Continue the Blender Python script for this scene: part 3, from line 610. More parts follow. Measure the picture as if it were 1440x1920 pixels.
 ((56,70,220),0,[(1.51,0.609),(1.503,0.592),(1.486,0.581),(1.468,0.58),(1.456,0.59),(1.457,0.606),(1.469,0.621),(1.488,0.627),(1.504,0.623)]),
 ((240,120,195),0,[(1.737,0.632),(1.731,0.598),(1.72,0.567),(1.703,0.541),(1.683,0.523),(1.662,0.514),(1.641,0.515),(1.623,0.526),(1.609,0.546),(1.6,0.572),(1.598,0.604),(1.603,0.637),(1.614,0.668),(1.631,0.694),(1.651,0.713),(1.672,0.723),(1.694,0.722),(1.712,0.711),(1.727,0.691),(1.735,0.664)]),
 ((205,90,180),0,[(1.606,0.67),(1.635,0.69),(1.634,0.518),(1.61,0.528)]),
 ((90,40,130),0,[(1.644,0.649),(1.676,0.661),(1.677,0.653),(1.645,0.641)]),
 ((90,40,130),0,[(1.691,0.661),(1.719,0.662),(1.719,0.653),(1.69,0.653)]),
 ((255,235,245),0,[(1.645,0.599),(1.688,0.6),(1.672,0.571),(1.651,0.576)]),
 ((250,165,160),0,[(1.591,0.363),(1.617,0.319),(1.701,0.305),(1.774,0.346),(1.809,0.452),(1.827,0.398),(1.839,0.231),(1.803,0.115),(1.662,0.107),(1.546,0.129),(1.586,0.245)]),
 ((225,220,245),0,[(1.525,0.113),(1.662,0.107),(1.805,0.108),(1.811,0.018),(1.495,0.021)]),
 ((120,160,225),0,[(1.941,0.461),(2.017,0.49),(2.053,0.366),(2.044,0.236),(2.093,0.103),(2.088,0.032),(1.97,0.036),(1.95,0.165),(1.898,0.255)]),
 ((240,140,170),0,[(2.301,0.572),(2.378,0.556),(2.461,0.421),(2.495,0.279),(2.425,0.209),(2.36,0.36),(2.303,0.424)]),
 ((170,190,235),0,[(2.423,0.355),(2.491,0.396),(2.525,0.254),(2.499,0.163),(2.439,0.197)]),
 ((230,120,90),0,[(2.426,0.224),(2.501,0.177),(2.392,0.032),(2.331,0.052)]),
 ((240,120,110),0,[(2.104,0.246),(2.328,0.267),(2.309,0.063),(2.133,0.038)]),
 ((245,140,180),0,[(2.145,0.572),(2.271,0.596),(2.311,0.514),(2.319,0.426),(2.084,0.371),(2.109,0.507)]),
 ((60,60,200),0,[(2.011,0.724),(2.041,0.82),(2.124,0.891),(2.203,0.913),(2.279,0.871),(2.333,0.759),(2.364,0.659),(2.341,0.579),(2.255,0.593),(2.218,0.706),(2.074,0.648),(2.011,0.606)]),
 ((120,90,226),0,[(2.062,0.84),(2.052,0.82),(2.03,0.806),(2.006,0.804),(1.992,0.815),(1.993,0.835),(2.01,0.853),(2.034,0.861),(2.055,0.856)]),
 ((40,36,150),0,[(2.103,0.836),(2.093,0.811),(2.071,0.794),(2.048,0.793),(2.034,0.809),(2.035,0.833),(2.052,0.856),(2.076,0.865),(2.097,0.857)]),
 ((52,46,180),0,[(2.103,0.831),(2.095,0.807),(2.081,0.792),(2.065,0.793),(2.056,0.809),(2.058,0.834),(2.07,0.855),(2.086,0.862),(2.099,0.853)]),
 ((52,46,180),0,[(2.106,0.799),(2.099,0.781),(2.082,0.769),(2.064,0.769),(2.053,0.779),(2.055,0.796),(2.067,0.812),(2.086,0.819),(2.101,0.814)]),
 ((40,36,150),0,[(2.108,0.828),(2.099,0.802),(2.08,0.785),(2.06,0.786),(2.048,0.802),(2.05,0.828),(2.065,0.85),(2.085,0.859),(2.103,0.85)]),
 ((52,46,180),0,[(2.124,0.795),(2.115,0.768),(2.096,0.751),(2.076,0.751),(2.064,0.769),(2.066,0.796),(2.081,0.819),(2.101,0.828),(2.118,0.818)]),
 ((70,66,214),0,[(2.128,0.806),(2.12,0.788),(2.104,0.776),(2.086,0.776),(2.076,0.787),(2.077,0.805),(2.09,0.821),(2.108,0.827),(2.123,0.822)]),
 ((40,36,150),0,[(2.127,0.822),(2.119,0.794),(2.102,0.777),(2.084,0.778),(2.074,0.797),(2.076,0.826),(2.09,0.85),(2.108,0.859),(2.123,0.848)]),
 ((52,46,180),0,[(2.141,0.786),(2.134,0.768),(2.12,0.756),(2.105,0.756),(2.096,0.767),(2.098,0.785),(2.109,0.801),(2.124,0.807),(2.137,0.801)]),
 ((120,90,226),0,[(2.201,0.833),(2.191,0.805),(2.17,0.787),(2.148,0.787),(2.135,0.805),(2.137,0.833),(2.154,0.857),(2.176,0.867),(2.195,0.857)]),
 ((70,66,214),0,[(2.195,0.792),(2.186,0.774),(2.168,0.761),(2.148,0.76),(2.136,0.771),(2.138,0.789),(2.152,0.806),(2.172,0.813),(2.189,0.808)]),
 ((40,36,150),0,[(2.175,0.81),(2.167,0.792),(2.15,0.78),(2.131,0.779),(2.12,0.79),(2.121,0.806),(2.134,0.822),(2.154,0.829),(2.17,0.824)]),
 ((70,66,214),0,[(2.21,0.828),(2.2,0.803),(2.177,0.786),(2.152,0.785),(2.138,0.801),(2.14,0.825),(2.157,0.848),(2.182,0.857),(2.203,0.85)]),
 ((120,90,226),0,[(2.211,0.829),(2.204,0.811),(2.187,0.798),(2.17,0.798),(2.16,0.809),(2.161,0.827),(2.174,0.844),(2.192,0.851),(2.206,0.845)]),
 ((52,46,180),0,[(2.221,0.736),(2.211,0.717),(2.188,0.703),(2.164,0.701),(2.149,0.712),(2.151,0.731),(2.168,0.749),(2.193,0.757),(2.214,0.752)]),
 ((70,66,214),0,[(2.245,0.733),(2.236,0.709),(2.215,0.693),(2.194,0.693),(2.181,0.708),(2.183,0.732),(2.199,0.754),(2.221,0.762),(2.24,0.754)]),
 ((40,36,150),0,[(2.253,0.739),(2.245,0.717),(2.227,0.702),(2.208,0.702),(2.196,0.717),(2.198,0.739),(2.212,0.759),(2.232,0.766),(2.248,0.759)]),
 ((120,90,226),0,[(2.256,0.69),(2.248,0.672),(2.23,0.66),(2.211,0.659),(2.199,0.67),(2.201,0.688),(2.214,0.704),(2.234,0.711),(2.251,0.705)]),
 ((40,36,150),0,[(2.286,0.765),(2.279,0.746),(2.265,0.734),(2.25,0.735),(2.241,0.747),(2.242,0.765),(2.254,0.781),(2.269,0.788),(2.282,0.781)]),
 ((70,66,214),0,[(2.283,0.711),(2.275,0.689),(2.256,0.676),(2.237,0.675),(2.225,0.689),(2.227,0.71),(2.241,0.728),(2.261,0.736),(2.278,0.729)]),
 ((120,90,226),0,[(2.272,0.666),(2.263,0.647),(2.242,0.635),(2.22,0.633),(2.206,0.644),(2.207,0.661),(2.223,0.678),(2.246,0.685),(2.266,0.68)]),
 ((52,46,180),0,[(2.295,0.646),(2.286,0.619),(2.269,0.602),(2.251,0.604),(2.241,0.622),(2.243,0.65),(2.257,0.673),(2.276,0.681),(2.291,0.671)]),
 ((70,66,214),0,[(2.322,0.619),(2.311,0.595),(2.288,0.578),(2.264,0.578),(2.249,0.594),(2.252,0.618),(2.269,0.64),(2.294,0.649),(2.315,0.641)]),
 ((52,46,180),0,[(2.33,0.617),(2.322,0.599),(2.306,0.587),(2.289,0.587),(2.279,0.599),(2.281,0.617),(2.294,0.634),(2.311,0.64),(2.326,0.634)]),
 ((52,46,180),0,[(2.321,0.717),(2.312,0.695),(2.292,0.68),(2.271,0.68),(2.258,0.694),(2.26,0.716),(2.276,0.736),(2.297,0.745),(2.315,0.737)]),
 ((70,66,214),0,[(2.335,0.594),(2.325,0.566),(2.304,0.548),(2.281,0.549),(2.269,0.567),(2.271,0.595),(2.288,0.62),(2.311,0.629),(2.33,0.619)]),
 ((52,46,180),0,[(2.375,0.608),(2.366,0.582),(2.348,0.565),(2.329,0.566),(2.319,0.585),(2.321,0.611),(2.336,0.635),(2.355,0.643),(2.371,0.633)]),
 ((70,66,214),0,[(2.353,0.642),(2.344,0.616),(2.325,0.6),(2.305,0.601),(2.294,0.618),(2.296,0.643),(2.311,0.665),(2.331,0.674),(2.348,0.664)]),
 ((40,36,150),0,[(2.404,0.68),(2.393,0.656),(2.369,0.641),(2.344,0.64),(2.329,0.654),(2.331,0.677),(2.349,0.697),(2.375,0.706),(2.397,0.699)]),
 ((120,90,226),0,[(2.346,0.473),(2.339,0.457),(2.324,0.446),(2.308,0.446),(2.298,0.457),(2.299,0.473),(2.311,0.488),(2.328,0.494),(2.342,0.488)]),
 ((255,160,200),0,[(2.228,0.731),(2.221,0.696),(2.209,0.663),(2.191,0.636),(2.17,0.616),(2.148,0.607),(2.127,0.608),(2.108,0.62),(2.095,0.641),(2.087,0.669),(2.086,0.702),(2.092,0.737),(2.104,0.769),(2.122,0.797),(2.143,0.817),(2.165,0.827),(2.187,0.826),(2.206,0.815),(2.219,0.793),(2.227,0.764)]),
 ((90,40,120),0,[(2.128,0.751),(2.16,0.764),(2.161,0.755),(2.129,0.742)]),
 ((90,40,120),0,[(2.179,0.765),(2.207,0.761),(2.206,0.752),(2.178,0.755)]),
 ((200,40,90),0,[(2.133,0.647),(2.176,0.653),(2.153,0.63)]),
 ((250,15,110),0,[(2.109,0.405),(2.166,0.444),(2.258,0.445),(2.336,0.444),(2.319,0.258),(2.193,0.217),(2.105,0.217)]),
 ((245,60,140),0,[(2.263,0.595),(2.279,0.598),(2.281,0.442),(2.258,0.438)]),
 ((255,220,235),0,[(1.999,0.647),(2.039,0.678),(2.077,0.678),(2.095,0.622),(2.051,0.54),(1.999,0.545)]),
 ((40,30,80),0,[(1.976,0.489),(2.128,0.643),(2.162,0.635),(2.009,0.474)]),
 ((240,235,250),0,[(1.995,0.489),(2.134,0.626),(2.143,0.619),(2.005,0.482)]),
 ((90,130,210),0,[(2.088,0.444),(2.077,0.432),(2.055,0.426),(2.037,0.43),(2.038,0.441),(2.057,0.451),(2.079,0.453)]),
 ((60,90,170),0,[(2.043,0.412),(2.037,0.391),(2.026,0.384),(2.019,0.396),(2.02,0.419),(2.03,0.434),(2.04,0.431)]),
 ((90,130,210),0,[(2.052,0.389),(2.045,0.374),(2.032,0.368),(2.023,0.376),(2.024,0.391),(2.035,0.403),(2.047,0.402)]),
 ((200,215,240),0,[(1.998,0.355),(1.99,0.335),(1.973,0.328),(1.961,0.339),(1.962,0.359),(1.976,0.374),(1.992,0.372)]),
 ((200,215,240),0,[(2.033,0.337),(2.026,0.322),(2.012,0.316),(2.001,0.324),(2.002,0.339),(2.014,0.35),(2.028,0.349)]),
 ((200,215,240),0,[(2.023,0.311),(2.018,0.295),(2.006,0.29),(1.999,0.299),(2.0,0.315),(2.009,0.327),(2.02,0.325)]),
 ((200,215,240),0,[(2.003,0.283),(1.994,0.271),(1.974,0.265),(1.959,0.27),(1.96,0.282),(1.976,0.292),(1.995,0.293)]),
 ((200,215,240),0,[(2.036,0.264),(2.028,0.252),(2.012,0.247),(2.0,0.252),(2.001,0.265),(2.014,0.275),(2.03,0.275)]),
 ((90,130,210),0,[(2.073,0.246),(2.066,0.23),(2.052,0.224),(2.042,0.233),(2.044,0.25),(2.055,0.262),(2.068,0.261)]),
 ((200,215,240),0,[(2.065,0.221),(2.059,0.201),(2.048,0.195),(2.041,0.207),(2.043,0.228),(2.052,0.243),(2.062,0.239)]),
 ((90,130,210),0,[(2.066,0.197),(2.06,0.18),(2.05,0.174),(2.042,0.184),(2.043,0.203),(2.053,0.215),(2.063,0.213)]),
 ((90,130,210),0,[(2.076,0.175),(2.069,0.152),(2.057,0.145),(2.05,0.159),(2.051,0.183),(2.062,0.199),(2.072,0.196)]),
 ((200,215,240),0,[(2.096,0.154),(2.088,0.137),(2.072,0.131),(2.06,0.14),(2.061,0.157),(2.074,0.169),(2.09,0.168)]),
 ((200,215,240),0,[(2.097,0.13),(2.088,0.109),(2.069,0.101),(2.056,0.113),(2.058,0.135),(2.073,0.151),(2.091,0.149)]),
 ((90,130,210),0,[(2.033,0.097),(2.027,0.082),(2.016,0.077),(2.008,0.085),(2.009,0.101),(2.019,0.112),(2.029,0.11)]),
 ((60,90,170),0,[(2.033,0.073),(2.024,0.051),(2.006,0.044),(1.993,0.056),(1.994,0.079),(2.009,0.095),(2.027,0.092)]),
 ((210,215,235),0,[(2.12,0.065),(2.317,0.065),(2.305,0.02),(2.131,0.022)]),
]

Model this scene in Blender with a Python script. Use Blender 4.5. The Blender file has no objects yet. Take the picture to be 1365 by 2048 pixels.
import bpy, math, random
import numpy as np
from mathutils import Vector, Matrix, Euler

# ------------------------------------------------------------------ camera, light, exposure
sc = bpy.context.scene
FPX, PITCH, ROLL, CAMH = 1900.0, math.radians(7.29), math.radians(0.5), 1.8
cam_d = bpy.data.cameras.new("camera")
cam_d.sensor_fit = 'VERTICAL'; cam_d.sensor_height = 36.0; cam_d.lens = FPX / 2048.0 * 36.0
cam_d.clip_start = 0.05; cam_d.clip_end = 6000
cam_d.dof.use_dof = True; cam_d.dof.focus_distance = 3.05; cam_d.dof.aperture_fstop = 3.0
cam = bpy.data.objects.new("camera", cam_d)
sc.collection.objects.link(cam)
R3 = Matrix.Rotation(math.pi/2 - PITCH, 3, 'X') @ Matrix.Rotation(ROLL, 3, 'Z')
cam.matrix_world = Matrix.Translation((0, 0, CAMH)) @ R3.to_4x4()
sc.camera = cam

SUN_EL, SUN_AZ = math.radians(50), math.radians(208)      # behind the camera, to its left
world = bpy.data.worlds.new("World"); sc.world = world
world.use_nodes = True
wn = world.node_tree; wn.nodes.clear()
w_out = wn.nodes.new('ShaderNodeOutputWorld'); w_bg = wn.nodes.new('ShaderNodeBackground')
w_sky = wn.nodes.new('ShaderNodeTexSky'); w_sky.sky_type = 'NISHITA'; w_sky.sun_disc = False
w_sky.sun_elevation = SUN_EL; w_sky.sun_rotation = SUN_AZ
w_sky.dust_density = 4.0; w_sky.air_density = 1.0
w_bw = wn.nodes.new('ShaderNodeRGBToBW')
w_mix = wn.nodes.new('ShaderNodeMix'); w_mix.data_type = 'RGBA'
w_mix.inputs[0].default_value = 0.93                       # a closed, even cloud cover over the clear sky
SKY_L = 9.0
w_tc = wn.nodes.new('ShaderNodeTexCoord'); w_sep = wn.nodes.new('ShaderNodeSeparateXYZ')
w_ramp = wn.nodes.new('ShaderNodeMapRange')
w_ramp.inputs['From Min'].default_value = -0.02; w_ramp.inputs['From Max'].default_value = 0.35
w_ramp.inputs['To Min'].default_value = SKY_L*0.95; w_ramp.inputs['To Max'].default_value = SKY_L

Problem
From the line that contains "Model this scene" to the last line of the material above, repeat every line exactly, keeping both the first and the last.

Response to the exercise
Model this scene in Blender with a Python script. Use Blender 4.5. The Blender file has no objects yet. Take the picture to be 1365 by 2048 pixels.
import bpy, math, random
import numpy as np
from mathutils import Vector, Matrix, Euler

# ------------------------------------------------------------------ camera, light, exposure
sc = bpy.context.scene
FPX, PITCH, ROLL, CAMH = 1900.0, math.radians(7.29), math.radians(0.5), 1.8
cam_d = bpy.data.cameras.new("camera")
cam_d.sensor_fit = 'VERTICAL'; cam_d.sensor_height = 36.0; cam_d.lens = FPX / 2048.0 * 36.0
cam_d.clip_start = 0.05; cam_d.clip_end = 6000
cam_d.dof.use_dof = True; cam_d.dof.focus_distance = 3.05; cam_d.dof.aperture_fstop = 3.0
cam = bpy.data.objects.new("camera", cam_d)
sc.collection.objects.link(cam)
R3 = Matrix.Rotation(math.pi/2 - PITCH, 3, 'X') @ Matrix.Rotation(ROLL, 3, 'Z')
cam.matrix_world = Matrix.Translation((0, 0, CAMH)) @ R3.to_4x4()
sc.camera = cam

SUN_EL, SUN_AZ = math.radians(50), math.radians(208)      # behind the camera, to its left
world = bpy.data.worlds.new("World"); sc.world = world
world.use_nodes = True
wn = world.node_tree; wn.nodes.clear()
w_out = wn.nodes.new('ShaderNodeOutputWorld'); w_bg = wn.nodes.new('ShaderNodeBackground')
w_sky = wn.nodes.new('ShaderNodeTexSky'); w_sky.sky_type = 'NISHITA'; w_sky.sun_disc = False
w_sky.sun_elevation = SUN_EL; w_sky.sun_rotation = SUN_AZ
w_sky.dust_density = 4.0; w_sky.air_density = 1.0
w_bw = wn.nodes.new('ShaderNodeRGBToBW')
w_mix = wn.nodes.new('ShaderNodeMix'); w_mix.data_type = 'RGBA'
w_mix.inputs[0].default_value = 0.93                       # a closed, even cloud cover over the clear sky
SKY_L = 9.0
w_tc = wn.nodes.new('ShaderNodeTexCoord'); w_sep = wn.nodes.new('ShaderNodeSeparateXYZ')
w_ramp = wn.nodes.new('ShaderNodeMapRange')
w_ramp.inputs['From Min'].default_value = -0.02; w_ramp.inputs['From Max'].default_value = 0.35
w_ramp.inputs['To Min'].default_value = SKY_L*0.95; w_ramp.inputs['To Max'].default_value = SKY_L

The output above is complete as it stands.